‘İnsani diplomasi’nin zirvesindeki adam: Bülent Yıldırım

Herhalde burada öleceğim” diye düşünüyordu kadın. “Bir an evvel ölsem de bu işkencenin dayanılmaz acısından ve şu kâfirin iğrenç küfründen kurtulsam. Yalvarırım Yâ Rabbî, al artık canımı!”

İşkencecisi pis pis sırıtıyordu. “Haydi, Allah seni kurtarsın elimden” diyordu. “Rabbinin Esed olduğunu kabul etseydin bunlar gelmezdi başına. Çare yok, böyle acı içinde inleye inleye öleceksin burada. Ama yavaş öleceksin. Yok öyle bir çırpıda gitmek. Daha çok yakacağım canını. Suriye’nin tanrısı öyle istiyor!”

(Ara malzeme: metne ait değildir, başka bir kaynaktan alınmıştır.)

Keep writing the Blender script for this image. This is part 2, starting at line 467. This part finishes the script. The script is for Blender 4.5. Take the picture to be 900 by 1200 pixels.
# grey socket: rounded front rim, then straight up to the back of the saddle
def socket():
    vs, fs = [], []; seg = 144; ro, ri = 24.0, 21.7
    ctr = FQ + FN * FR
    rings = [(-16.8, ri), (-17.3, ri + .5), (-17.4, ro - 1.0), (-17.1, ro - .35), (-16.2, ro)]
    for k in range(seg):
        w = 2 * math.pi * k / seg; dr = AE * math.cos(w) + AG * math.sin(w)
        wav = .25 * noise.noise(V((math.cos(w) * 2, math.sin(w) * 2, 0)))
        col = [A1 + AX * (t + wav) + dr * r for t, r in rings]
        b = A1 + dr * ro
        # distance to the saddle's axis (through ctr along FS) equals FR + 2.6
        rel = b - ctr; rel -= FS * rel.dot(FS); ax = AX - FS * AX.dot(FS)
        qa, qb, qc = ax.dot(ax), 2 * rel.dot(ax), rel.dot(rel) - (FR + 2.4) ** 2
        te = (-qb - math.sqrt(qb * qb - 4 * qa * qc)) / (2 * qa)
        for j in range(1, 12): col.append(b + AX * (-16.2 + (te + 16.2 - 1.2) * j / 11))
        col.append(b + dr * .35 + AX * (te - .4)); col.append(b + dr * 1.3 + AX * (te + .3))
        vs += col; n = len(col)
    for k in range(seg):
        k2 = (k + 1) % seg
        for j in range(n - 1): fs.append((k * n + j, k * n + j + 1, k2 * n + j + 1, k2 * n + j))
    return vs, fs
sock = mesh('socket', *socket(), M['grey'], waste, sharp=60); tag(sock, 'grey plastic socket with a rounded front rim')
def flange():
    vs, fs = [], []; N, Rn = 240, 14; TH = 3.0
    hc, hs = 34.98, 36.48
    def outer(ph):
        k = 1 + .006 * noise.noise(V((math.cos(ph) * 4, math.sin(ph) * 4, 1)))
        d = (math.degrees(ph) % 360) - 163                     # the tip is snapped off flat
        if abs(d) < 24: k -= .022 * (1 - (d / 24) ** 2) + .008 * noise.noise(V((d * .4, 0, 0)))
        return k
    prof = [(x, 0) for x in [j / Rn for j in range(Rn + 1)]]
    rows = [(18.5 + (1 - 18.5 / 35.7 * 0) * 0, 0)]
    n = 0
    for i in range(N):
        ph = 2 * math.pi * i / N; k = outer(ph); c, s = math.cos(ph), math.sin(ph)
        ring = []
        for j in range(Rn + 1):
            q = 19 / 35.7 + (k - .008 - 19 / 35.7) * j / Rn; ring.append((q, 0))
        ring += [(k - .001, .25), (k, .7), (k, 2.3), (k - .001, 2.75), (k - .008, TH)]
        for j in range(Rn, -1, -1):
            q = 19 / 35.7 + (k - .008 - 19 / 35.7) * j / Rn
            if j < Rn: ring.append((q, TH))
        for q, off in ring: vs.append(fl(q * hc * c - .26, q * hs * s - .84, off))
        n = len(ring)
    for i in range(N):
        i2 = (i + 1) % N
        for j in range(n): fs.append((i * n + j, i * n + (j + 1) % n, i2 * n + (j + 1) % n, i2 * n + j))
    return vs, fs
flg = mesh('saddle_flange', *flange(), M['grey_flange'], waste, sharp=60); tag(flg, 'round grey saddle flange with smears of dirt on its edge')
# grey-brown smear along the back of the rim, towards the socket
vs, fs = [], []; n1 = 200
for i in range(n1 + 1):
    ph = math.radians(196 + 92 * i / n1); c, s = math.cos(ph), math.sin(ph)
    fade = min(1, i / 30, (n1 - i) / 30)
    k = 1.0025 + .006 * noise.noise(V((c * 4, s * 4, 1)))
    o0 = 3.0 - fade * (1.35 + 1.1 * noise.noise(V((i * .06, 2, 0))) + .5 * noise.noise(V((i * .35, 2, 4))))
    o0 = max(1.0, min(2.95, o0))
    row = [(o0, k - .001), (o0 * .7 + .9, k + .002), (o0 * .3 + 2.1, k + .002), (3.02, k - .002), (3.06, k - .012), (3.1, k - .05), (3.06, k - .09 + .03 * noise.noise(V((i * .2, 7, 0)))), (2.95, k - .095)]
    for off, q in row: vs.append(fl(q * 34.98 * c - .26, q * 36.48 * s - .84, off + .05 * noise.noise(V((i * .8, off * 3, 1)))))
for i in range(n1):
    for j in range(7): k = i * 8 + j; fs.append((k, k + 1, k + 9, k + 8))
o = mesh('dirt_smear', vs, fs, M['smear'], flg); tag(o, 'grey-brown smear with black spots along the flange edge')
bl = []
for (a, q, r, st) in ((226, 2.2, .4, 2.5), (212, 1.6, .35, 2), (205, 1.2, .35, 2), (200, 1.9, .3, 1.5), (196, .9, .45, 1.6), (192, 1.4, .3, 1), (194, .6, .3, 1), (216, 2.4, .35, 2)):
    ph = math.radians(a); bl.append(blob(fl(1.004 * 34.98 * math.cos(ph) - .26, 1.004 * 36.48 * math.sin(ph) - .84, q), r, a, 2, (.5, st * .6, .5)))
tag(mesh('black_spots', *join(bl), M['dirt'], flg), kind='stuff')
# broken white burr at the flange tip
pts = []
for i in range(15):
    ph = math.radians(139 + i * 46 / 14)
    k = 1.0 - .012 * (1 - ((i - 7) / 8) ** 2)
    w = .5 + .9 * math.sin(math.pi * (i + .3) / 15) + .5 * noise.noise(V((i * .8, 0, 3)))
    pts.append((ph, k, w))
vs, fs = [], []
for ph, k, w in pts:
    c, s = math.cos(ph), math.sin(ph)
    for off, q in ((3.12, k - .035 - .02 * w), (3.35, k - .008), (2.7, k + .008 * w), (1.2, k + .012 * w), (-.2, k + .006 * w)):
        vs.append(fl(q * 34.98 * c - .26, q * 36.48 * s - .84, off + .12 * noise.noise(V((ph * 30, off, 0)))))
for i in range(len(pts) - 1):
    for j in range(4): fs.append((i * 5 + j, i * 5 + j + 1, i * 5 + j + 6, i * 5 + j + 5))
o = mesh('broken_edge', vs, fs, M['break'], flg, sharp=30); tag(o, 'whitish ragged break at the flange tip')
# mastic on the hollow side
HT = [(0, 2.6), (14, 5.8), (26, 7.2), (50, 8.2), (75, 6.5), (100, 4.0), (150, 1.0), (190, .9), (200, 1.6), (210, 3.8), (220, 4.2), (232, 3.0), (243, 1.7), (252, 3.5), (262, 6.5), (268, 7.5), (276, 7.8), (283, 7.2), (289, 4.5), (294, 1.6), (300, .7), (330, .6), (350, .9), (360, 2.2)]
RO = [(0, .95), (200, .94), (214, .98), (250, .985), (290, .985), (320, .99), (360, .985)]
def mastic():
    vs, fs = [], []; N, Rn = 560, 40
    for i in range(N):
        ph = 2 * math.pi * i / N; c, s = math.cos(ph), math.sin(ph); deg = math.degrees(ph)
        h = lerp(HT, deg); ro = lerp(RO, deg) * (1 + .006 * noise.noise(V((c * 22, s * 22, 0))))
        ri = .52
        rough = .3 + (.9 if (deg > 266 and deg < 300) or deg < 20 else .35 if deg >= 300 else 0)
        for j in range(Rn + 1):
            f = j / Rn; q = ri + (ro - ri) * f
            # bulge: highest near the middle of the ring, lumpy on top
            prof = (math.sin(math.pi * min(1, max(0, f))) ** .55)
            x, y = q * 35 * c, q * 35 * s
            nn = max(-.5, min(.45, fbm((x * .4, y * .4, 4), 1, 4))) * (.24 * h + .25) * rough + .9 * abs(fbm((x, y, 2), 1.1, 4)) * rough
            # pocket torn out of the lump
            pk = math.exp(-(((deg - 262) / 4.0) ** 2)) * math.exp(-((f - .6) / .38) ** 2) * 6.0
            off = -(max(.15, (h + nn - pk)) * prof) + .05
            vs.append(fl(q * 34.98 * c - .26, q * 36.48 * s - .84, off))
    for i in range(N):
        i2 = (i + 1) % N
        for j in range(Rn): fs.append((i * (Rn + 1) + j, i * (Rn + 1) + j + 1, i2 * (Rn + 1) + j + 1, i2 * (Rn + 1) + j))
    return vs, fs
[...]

Derken bir adam girdi işkence odasına. Telaşlıydı. “Hemen bırak onu” dedi. “Kadın gardiyanlar bekliyor, ona banyo yaptıracaklar, temiz elbiseler giydirecekler...”

Kadını derleyip toparlayıp zindanın demir kapısına getirdiler. Kapı gürültüyle açıldı. Kadın dışarı çıkarıldı. Şaşkındı. Kapının önünde gülümseyerek bekleyen bir adam vardı. “Siz kimsiniz? Neler oluyor?” diye soran gözlerle baktı ona. “Benim ismim Bülent Yıldırım. İHH’nın başkanıyım. Artık özgürsünüz” dedi adam.

Kadın sonradan öğrenecekti ki, o gün 2 bin 129 kişi daha salıverilmişti diktatörlüğün zindanlarından. İHH’nın başlatıp bitirdiği, süreçte Türkiye devletinin ve biraz da Katar’ın katkıda bulunduğu bir takas anlaşmasının neticesinde. Devrimcilerin elindeki 48 İran vatandaşına (çoğu devrim muhafızı kimliği taşıyan kimselere) karşılık olarak.

***

Tarihin en büyük “insani diplomasi” başarılarından birisiyle karşı karşıyayız.

Sürecin yakın tanıklarındanım. Sevgili Bülent Yıldırım’ın bu süreci nasıl ince eleyip sık dokuyarak yönettiğini, Suriyeli devrimcilerle İranlı yetkililerin arasını bulmaya çalışırken ne kadar büyük engeller aştığını, bu yolda ne kadar müthiş bir diplomatik dehâ sergilediğini gözlerimle gördüm, kulaklarımla işittim.

İnanılmaz bir profesyonellik, ama her şeyden evvel o profesyonelliği anlamlı ve değerli kılan bir hakperestlik, İslam asaleti, vicdan.

***

İHH İnsani Yardım Vakfı, Bülent Yıldırım’ın rehberliğinde, yüzbinlerce aç ve bî ilaç insanın imdadına yetişti, yetişiyor.

Gazze başta olmak üzere mazlum İslam beldelerini zulümden kurtarmak için türlü çeşit hizmetlerde bulundu, bulunuyor.

Bu konularda Türkiye ve bütün İslam dünyasındaki sivil toplum kuruluşları arasında eşsiz bir konuma geldi İHH.

Son zamanlarda bunlara ilaveten giriştiği “insani diplomasi”de de şimdiden ‘otorite’ oldu.

Sadece bu sene içinde önce Suriyeli devrimcilerin elindeki 12 İranlıyı serbest bıraktırdı, ardından Esed rejiminin hapsettiği Adem Özköse ve Hamit Coşkun’u kurtardı (Cüneyt Ünal’ın kurtarılmasında da stratejik rol oynadı), o süreçte 6 İranlı’yı daha hürriyete kavuşturdu, sonra 7 Suriyeli’yi daha zindandan çıkarttırdı ve nihayet 48 İranlı’ya karşılık Suriye zindanlarındaki 2 bin 130 kişinin vesile-i hürriyeti oldu, Allah Azze ve Celle’nin inayetiyle.

Sevgili Bülent Yıldırım, sevgili İzzet Şahin, sevgili Hüseyin Oruç ve bütün İHH camiası; siz bu ümmete ve dahî insanlığa Rahman’ın bir rahmetisiniz. Allah hepinizden razı olsun. Allah ecirlerinizi arttırsın. Allah bu güzel işlerinizde daima yar ve yardımcınız olsun ve sizi cennetlik kullarından eylesin.

Sizin arkadaşınız ve yoldaşınız olmak ne güzel.